Sharp and Canadian teammate Brooke Henderson both struggled on the final holes in the first round of women's golf at the Tokyo Olympics on Wednesday. They both shot rounds of 3-over 74 at Kasumigaseki Country Club, leaving them tied for 47th.

"I'll probably go bang some drivers, get some tension out," said Sharp with a laugh. "I do a journal so I'll go through the holes and write down what I did well on each hole and that will make that go away."

Sweden’s Madelene Sagström was atop the leaderboard after firing a 5-under 66.

Sharp, from Hamilton, opened her round with a birdie on the first hole but then bogeyed on No. 3 to be even par through nine.

She had a roller-coaster of a back nine, getting a double bogey on No. 12 but then birdieing the next hole. Sharp bogeyed on 16, recovered with a birdie, then had a double bogey on No. 18 despite a solid drive. It took three more shots to get off the 18th fairway and then a two putt to get through the hole.

"It will be out of my mind by the time I leave here and get in the van (back to the hotel)," said Sharp. "It's just fresh right now, obviously, because it's the last hole

"I'll look at the positives and what can do I better tomorrow on 18, just put it on the fairway like I did and make a better iron swing into the green."

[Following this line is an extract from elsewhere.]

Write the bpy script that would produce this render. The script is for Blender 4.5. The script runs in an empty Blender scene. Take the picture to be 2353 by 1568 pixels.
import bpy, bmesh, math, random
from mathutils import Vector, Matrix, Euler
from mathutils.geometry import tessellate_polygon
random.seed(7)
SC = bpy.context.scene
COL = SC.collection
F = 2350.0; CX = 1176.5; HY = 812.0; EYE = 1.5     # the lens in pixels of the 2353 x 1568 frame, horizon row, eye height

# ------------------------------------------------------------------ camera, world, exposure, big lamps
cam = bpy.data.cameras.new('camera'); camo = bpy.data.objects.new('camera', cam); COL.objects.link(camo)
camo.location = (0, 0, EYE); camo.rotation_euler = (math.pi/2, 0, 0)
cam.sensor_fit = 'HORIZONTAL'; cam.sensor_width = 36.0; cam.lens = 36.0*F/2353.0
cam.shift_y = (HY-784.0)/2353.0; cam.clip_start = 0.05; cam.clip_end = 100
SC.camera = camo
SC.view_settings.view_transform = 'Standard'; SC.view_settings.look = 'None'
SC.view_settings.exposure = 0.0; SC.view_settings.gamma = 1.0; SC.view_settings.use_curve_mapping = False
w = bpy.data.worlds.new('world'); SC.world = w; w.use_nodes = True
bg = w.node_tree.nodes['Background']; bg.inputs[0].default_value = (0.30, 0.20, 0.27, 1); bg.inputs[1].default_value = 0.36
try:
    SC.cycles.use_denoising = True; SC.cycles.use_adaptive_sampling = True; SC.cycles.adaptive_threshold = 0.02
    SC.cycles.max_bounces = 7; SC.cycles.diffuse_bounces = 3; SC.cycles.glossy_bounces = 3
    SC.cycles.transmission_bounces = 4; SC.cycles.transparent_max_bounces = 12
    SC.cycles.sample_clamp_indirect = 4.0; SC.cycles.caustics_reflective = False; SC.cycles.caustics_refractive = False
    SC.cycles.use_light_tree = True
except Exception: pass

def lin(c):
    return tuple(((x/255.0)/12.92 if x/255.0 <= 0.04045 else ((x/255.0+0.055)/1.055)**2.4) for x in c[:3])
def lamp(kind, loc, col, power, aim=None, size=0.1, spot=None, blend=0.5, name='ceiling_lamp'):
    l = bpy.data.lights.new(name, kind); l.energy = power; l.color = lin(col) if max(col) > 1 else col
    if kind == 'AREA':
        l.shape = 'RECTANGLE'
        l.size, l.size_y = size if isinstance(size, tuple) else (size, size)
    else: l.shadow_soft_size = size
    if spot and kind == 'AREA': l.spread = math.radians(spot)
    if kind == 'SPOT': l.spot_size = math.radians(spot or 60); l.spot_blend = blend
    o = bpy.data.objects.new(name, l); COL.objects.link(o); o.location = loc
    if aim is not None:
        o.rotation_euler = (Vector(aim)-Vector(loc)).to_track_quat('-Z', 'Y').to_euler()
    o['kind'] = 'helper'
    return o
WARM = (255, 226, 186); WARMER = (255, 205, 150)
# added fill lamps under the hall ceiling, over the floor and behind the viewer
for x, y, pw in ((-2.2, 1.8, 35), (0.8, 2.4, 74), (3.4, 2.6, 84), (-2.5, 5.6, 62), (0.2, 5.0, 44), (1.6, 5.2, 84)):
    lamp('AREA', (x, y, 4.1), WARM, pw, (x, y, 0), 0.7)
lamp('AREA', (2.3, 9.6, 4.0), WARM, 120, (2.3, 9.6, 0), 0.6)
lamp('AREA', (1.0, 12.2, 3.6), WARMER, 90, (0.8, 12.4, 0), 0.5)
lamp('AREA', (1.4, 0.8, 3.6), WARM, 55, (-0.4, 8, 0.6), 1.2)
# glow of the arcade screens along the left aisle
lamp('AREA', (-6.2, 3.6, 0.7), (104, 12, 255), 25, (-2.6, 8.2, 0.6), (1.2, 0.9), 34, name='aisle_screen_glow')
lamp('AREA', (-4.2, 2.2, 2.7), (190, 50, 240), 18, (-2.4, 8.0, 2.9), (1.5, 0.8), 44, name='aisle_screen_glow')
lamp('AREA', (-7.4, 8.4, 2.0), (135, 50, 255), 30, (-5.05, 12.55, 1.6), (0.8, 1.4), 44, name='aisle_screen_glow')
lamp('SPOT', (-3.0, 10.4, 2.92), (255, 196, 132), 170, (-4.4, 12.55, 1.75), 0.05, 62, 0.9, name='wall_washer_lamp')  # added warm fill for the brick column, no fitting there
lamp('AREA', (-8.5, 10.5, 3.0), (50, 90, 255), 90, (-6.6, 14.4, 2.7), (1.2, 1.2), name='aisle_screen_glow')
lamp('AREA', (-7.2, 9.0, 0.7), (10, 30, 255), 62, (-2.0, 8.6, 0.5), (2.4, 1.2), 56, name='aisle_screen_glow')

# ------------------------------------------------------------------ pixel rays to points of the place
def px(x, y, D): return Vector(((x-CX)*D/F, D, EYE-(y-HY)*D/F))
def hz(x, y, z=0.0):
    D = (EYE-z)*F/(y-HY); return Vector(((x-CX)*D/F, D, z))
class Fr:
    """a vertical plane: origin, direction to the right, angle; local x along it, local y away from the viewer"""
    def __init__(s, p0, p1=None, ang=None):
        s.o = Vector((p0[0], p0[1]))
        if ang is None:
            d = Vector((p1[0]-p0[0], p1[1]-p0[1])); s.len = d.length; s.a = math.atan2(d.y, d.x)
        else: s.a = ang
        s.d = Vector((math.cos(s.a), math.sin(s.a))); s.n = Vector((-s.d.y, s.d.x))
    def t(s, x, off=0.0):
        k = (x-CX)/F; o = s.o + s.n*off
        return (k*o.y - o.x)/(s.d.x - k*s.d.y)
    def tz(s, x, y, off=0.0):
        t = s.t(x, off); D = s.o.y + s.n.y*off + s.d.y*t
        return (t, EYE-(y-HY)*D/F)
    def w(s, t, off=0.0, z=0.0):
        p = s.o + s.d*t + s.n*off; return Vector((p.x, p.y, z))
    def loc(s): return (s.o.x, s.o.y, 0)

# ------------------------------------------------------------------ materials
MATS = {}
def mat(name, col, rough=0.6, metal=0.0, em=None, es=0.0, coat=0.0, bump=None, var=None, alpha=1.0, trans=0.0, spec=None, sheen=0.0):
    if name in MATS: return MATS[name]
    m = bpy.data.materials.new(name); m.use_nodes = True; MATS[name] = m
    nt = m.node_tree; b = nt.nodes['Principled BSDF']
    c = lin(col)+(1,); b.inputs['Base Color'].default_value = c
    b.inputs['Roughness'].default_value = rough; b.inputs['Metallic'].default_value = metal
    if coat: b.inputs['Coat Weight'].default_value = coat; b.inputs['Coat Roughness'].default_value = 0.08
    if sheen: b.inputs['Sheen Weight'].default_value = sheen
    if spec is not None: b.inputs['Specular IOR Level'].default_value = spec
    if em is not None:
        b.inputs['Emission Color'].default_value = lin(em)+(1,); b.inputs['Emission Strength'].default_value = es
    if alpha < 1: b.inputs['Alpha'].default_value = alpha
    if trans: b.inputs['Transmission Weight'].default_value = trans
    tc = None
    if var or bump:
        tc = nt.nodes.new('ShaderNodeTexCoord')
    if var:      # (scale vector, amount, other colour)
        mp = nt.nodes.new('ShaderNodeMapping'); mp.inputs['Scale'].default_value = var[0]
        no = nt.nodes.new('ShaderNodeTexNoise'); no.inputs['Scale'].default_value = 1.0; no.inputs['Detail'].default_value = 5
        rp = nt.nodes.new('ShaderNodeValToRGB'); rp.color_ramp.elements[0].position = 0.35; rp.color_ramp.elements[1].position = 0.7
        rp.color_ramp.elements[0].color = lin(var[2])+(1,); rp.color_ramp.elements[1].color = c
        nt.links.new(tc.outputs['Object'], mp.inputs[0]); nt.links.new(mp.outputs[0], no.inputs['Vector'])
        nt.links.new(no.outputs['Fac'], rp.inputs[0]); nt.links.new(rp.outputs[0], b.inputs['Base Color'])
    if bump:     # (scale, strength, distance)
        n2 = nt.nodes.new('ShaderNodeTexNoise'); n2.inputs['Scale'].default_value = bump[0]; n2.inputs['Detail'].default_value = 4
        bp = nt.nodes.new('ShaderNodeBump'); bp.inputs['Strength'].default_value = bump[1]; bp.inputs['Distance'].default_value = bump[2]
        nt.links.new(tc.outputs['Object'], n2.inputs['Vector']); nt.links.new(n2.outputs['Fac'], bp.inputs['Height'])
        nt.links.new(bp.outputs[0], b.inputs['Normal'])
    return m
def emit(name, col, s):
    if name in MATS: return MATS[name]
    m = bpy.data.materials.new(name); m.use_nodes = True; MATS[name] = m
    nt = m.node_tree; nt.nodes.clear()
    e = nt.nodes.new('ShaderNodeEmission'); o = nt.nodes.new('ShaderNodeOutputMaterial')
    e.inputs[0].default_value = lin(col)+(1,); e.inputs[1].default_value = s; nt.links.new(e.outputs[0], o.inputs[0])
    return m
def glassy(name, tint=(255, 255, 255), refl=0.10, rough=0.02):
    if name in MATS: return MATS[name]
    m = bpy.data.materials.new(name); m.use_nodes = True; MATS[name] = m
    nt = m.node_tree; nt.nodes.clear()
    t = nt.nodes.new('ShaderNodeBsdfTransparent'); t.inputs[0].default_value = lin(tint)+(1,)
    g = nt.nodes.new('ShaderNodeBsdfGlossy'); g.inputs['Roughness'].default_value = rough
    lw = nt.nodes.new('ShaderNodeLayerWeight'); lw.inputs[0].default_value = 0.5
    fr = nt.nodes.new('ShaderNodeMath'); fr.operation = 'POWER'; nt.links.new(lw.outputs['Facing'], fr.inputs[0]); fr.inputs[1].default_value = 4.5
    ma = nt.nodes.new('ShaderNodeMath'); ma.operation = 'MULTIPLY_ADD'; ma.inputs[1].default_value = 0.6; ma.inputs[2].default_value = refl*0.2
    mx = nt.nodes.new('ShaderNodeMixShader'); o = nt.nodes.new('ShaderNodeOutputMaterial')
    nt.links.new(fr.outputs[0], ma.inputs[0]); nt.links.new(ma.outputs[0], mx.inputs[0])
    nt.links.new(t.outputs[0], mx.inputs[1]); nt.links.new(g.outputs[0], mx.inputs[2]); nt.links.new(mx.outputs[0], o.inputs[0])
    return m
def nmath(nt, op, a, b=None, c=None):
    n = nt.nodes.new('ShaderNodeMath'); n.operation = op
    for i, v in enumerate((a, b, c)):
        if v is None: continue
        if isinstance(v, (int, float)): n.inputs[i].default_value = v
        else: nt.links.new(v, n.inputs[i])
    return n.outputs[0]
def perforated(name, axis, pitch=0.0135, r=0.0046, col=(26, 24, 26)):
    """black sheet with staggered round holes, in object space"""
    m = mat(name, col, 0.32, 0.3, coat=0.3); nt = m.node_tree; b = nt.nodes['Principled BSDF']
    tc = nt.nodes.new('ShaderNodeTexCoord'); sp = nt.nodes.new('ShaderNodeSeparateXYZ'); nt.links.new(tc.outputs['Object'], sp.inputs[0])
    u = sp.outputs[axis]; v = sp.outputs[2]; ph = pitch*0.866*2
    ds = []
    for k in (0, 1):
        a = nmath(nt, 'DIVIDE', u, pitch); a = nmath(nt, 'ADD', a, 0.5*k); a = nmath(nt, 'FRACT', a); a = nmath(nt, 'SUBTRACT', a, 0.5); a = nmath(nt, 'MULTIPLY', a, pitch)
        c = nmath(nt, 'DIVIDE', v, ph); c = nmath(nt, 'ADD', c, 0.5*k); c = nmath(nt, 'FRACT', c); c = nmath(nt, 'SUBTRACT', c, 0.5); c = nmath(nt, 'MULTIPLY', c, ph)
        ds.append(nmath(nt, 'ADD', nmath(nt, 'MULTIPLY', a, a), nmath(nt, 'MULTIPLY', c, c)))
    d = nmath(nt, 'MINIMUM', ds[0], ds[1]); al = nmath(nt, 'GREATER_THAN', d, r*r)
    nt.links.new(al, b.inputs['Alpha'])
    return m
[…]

Henderson, from Smiths Falls, Ont., was near the top of the leaderboard for the first nine holes of her round, with a birdie on the par-5 fifth hole helping her keep pace.

But bogeys on Nos. 11, 15, 17 and 18 saw Henderson slide down the leaderboard. Ranked eighth in the world heading into the event, Henderson had previously said she considered the Olympics the sixth major of women's golf.

"Only one birdie on the card today, which makes it tough to score and obviously a rough finish to get I guess 4-over on the back nine," said Henderson. "I feel like it definitely wasn't 4-over worthy, so hopefully tomorrow can clean that up a little bit."

Before the tournament began Sharp and Henderson spoke with their male teammates Corey Conners and Mackenzie Hughes about how to approach the course. Conners had finished 13th in the men's tournament on Sunday and Hughes was 50th.

Conners and Hughes found that being aggressive had helped them in their later rounds but Sharp said Wednesday that attacking the pins wasn't the right play for women, even though the yardages were similar.

"I think it's just a different game for us, we have to be a little bit smarter and use the slopes to get it to the flags," said Sharp. "I don't think you can go right at pins, we just don't spin it like the men do."

Temperatures soared to 36 degrees Celsius with humidity making it feel like it was in the mid-40s.

Although both Henderson and Sharp — who live in Florida and Arizona respectively — said the heat wasn't a major factor in their play, it was undeniable that it affected some. Lexi Thompson of the United States, who was playing in a group with Henderson, lost caddy Jack Fulghum on the 15th hole when he had to be removed from the course due to heat stroke.

"I'm from Florida and I'm still not used to that bad of heat," said Thompson, who had American team manager Donna Wilkins carry her clubs for the remaining holes.

"I just hope that he's OK and he gets the hydration he needs, the nutrients tonight to go into the next few days. If not I'll figure something else out. I just want him to be healthy."

At the end of her round a spectator gifted Sharp a handmade fan with "2020 Alena Sharp" painted on it in Japanese script or kana.

"It's pretty cool," said Sharp. "They just wanted to wish me luck, it's very nice."